- _THE PROBLEM_:
Restate, exactly and without pictures, the lines from the start of the listing below through the line holding "S.camera = co".
BEGIN DATA SHOWN
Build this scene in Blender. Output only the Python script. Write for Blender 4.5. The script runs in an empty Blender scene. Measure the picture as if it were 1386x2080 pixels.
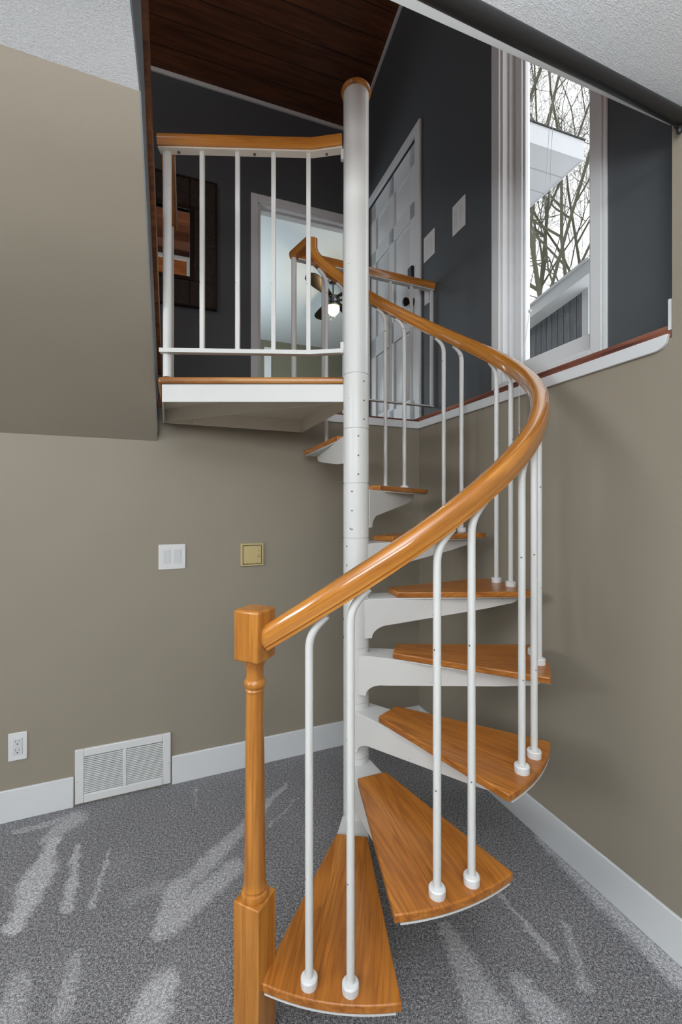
import bpy, bmesh, math, random
from mathutils import Vector, Matrix
PI = math.pi
S = bpy.context.scene
C = S.collection
rad = math.radians

# ---------------------------------------------------------------- camera
F, CY, HC = 893.0, 1030.5, 1.3777          # focal length / horizon in photo pixels, eye height
cam = bpy.data.cameras.new('camera'); co = bpy.data.objects.new('camera', cam); C.objects.link(co)
cam.sensor_fit = 'VERTICAL'; cam.sensor_height = 36.0; cam.sensor_width = 24.0
cam.lens = F / 2080 * 36.0
cam.shift_y = -(1040 - CY) / 2080
cam.clip_start = 0.02; cam.clip_end = 200
co.location = (0, 0, HC); co.rotation_euler = (PI / 2, 0, 0)
S.camera = co

# ---------------------------------------------------------------- world, lights, exposure
S.view_settings.view_transform = 'Standard'; S.view_settings.look = 'None'
S.view_settings.exposure = 0.28; S.view_settings.gamma = 1.0; S.view_settings.use_curve_mapping = False
w = bpy.data.worlds.new('sky'); S.world = w; w.use_nodes = True
bg = w.node_tree.nodes['Background']; bg.inputs[0].default_value = (0.96, 0.98, 1.0, 1); bg.inputs[1].default_value = 1.55

def area(name, loc, aim, sx, sy, power, col=(1, 1, 1), spread=180):
    l = bpy.data.lights.new(name, 'AREA'); l.shape = 'RECTANGLE'; l.size = sx; l.size_y = sy
    l.energy = power; l.color = col; l.spread = rad(spread)
    o = bpy.data.objects.new(name, l); C.objects.link(o); o.location = loc
    o.rotation_euler = (Vector(aim) - Vector(loc)).to_track_quat('-Z', 'Y').to_euler()
    return o
DAY = (0.96, 0.985, 1.0)
area('daylight_left_window', (-3.25, -0.5, 2.15), (0.0, 2.0, 1.0), 2.0, 0.6, 56, DAY)
area('daylight_rear_window', (-0.2, -2.3, 2.2), (0.0, 2.0, 0.9), 2.6, 0.5, 44, DAY)
area('bounce_lamp', (-0.1, -0.7, 1.75), (-0.1, -0.55, 2.56), 0.6, 0.6, 52, (.96, .98, 1), 150)
area('upper_window_daylight', (2.15, 2.35, 3.1), (0.2, 1.6, 1.9), 0.45, 1.3, 8, DAY)
area('bedroom_daylight', (-2.2, 5.6, 3.0), (-0.6, 6.0, 4.34), 1.6, 1.4, 38, (0.80, 0.93, 1.0))
area('upper_room_fill', (0.3, 0.9, 3.3), (-0.3, -0.6, 5.7), 1.2, 0.6, 34, (1, .98, .95))  # added lamp, out of view: brightens the plank front wall seen in the mirror

# ---------------------------------------------------------------- materials
def mat(name, base=(.8, .8, .8), rough=.5, metal=0, spec=.5, coat=0):
    m = bpy.data.materials.new(name); m.use_nodes = True
    b = m.node_tree.nodes['Principled BSDF']
    b.inputs['Base Color'].default_value = (*base, 1); b.inputs['Roughness'].default_value = rough
    b.inputs['Metallic'].default_value = metal; b.inputs['Specular IOR Level'].default_value = spec
    b.inputs['Coat Weight'].default_value = coat; b.inputs['Coat Roughness'].default_value = .12
    return m
def srgb(r, g, b):
    f = lambda c: (c / 255 / 12.92) if c <= 10 else ((c / 255 + .055) / 1.055) ** 2.4
    return (f(r), f(g), f(b))
class NT:
    def __init__(s, m): s.t = m.node_tree; s.n = s.t.nodes; s.b = s.n['Principled BSDF']
    def new(s, typ, **kw):
        n = s.n.new(typ)
        for k, v in kw.items(): setattr(n, k, v)
        return n
    def link(s, a, b): s.t.links.new(a, b)
    def coord(s, which='Object', scale=(1, 1, 1), rot=(0, 0, 0)):
        tc = s.new('ShaderNodeTexCoord'); mp = s.new('ShaderNodeMapping')
        mp.inputs['Scale'].default_value = scale; mp.inputs['Rotation'].default_value = rot
        s.link(tc.outputs[which], mp.inputs['Vector']); return mp.outputs['Vector']
    def noise(s, vec, scale, detail=4, rough=.5, dist=0):
        n = s.new('ShaderNodeTexNoise'); n.inputs['Scale'].default_value = scale; n.inputs['Detail'].default_value = detail
        n.inputs['Roughness'].default_value = rough; n.inputs['Distortion'].default_value = dist
        if vec is not None: s.link(vec, n.inputs['Vector'])
        return n.outputs['Fac']
    def ramp(s, fac, stops):
        r = s.new('ShaderNodeValToRGB'); e = r.color_ramp.elements
        while len(e) < len(stops): e.new(.5)
        for el, (p, c) in zip(e, stops): el.position = p; el.color = (*c, 1) if len(c) == 3 else c
        s.link(fac, r.inputs['Fac']); return r.outputs['Color']
    def mix(s, fac, a, b, mode='MIX'):
        n = s.new('ShaderNodeMix', data_type='RGBA', blend_type=mode)
        for inp, v in ((n.inputs[0], fac), (n.inputs[6], a), (n.inputs[7], b)):
            if hasattr(v, 'links') or isinstance(v, bpy.types.NodeSocket): s.link(v, inp)
            elif isinstance(v, (int, float)): inp.default_value = v
            else: inp.default_value = (*v, 1)
        return n.outputs[2]
    def math(s, op, a, b=None, c=None):
        n = s.new('ShaderNodeMath', operation=op)
        for i, v in enumerate((a, b, c)):
            if v is None: continue
            if isinstance(v, bpy.types.NodeSocket): s.link(v, n.inputs[i])
            else: n.inputs[i].default_value = v
        return n.outputs[0]
    def bump(s, h, strength=.3, dist=.01):
        b = s.new('ShaderNodeBump'); b.inputs['Strength'].default_value = strength; b.inputs['Distance'].default_value = dist
        s.link(h, b.inputs['Height']); s.link(b.outputs['Normal'], s.b.inputs['Normal'])

def paint(name, col, rough=.6, tex=320, strength=.08, var=.04, spec=.35):
    m = mat(name, col, rough, spec=spec); t = NT(m); v = t.coord('Object')
    n = t.noise(v, 1.3, 3)
    lo = tuple(c * (1 - var) for c in col); hi = tuple(min(1, c * (1 + var)) for c in col)
    t.link(t.ramp(n, [(.3, lo), (.7, hi)]), t.b.inputs['Base Color'])
    t.bump(t.noise(v, tex, 2), strength, .002); return m
def wood(name, dark, mid, light, axis='X', rough=.32, coat=.35, scale=1.0, coords='Object', rings=5):
    m = mat(name, mid, rough, coat=coat); t = NT(m)
    k = {'X': (1, 14, 14), 'Y': (14, 1, 14), 'Z': (14, 14, 1)}[axis]; k = tuple(c * scale for c in k)
    v = t.coord(coords, k)
    big = t.noise(v, 1.6, 5, .55, 1.2)
    k2 = tuple(c * 5 if c > 2 * scale else c * 2.5 for c in k)
    fine = t.noise(t.coord(coords, k2), 2.2, 6, .65, .3)
    ring = t.math('FRACT', t.math('MULTIPLY', t.noise(t.coord(coords, tuple(c * .55 if c > 2 * scale else c * .8 for c in k)), 1.1, 2, .4, .5), rings))
    c1 = t.mix(t.ramp(ring, [(0, (0, 0, 0)), (.55, (.04, .04, .04)), (.9, (.55, .55, .55)), (1, (.06, .06, .06))]), t.ramp(big, [(.28, dark), (.48, mid), (.72, light)]), dark)
    c2 = t.ramp(fine, [(.33, (.60, .53, .46)), (.50, (1, 1, 1))])
    t.link(t.mix(.7, c1, c2, 'MULTIPLY'), t.b.inputs['Base Color'])
    t.bump(fine, .10, .002); return m

M = {}
M['tan'] = paint('tan_wall_paint', srgb(148, 140, 126), .5)
M['charcoal'] = paint('charcoal_wall_paint', srgb(84, 89, 93), .5)
M['white_trim'] = paint('white_trim_paint', srgb(218, 221, 223), .35, 60, .03, .02, .5)
M['metal'] = mat('white_enamelled_steel', srgb(212, 213, 211), .38)
t = NT(M['metal']); v = t.coord('Object'); n = t.noise(v, 60, 2, .4)
t.link(t.mix(t.ramp(n, [(.775, (0, 0, 0)), (.79, (1, 1, 1))]), srgb(212, 213, 211), srgb(96, 92, 86)), t.b.inputs['Base Color'])
M['cream_metal'] = mat('cream_enamelled_steel', srgb(226, 218, 203), .45)
M['plastic'] = mat('white_plastic', srgb(219, 220, 220), .35)
M['plastic2'] = mat('pale_plastic', srgb(208, 210, 212), .3)
M['beige'] = mat('beige_enamel', srgb(196, 178, 128), .4)
M['black'] = mat('black_enamel', srgb(26, 26, 27), .42)
M['dark'] = mat('dark_slot', srgb(34, 33, 32), .8)
M['steel'] = mat('screw_steel', srgb(92, 90, 86), .4, .7)
M['chrome'] = mat('brushed_nickel', srgb(120, 120, 122), .25, .9)
M['bronze'] = mat('dark_bronze', srgb(40, 32, 26), .3, .8)
M['treadwood'] = wood('oak_tread', srgb(136, 78, 26), srgb(184, 114, 42), srgb(200, 134, 60), 'X', .34, .25, rings=13)
M['treadend'] = wood('oak_end_grain', srgb(110, 62, 30), srgb(132, 78, 42), srgb(146, 90, 52), 'Y', .5, .1)
M['railwood'] = wood('honey_maple_rail', srgb(160, 98, 34), srgb(194, 126, 48), srgb(210, 146, 68), 'X', .25, 1.0, 1.0, 'UV')
M['railwood'].node_tree.nodes['Principled BSDF'].inputs['Coat Roughness'].default_value = .07
M['railz'] = wood('honey_maple_post', srgb(156, 96, 34), srgb(190, 124, 48), srgb(208, 146, 70), 'Z', .33, .35)
M['railx'] = wood('honey_maple_level_rail', srgb(120, 72, 28), srgb(178, 116, 52), srgb(206, 150, 84), 'X', .32, .35)
M['edgewood'] = wood('stained_edge_board', srgb(74, 38, 16), srgb(120, 68, 30), srgb(146, 90, 46), 'X', .45, .1)
M['rough'] = wood('rough_red_brown_timber', srgb(76, 40, 30), srgb(134, 80, 62), srgb(170, 120, 100), 'X', .85, 0, .8)
M['glass'] = mat('window_glass', (1, 1, 1), .02)
t = NT(M['glass']); tr = t.new('ShaderNodeBsdfTransparent'); gl = t.new('ShaderNodeBsdfGlossy'); gl.inputs['Roughness'].default_value = .02
fr = t.new('ShaderNodeLayerWeight'); mx = t.new('ShaderNodeMixShader')
t.link(t.math('MULTIPLY_ADD', t.math('POWER', fr.outputs['Facing'], 5), .5, .03), mx.inputs[0]); t.link(tr.outputs[0], mx.inputs[1]); t.link(gl.outputs[0], mx.inputs[2])
t.link(mx.outputs[0], t.n['Material Output'].inputs['Surface'])
M['mirror'] = mat('mirror_silver', (.9, .9, .9), .02, 1)
M['bluewall'] = paint('pale_blue_ceiling_paint', srgb(205, 214, 217), .7)
M['olive'] = paint('olive_grey_wall_paint', srgb(118, 118, 102), .7)
M['fascia'] = mat('white_aluminium_fascia', srgb(205, 209, 213), .4)
M['bark'] = mat('grey_green_bark', srgb(84, 84, 70), .9)
M['globe'] = mat('lit_glass_globe', (1, .85, .6), .4)
b_ = M['globe'].node_tree.nodes['Principled BSDF']; b_.inputs['Emission Color'].default_value = (1, .74, .38, 1); b_.inputs['Emission Strength'].default_value = 2.6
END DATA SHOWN
- _RESULT OF THIS TASK_:
Build this scene in Blender. Output only the Python script. Write for Blender 4.5. The script runs in an empty Blender scene. Measure the picture as if it were 1386x2080 pixels.
import bpy, bmesh, math, random
from mathutils import Vector, Matrix
PI = math.pi
S = bpy.context.scene
C = S.collection
rad = math.radians

# ---------------------------------------------------------------- camera
F, CY, HC = 893.0, 1030.5, 1.3777          # focal length / horizon in photo pixels, eye height
cam = bpy.data.cameras.new('camera'); co = bpy.data.objects.new('camera', cam); C.objects.link(co)
cam.sensor_fit = 'VERTICAL'; cam.sensor_height = 36.0; cam.sensor_width = 24.0
cam.lens = F / 2080 * 36.0
cam.shift_y = -(1040 - CY) / 2080
cam.clip_start = 0.02; cam.clip_end = 200
co.location = (0, 0, HC); co.rotation_euler = (PI / 2, 0, 0)
S.camera = co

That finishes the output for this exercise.